Is my text sent to a server?
No. The diff calculation, color highlighting, and copy actions all happen locally in your browser. It is safe to use for confidential drafts, private contracts, or text containing personal information.
Is there a limit on the size of text I can compare?
There is no hard limit, but because everything runs in the browser, comparing several megabytes of text in character mode can make the browser unresponsive. For long documents, start with line mode and use word or character mode only on the sections you need to inspect closely.
Can I use it to diff source code?
Yes. There is no syntax highlighting and whitespace is treated generically. If you want to ignore language-specific formatting differences, run both inputs through a formatter (Prettier, Biome, Black, etc.) before pasting them here.
What is the difference between line, word, and character modes?
Line mode splits on newlines and pairs the lines on the left and right precisely — great for code or paragraph-level review.
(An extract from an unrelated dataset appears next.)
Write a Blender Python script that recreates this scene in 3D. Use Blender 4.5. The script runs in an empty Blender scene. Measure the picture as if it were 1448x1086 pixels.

Word and character modes work at a finer granularity, so small in-line edits (a swapped phrase, a punctuation tweak) that would look like "the whole line changed" in line mode become visible as small inline highlights.
How is this different from the diff view on GitHub?
GitHub's diff is built around commits and files in a repository. This tool compares any two pieces of text on the spot — no account, no repository, no file required. It works for drafts that have no commit history (emails, articles, contract text). The unified diff you copy from this tool also renders correctly when pasted into a GitHub PR comment.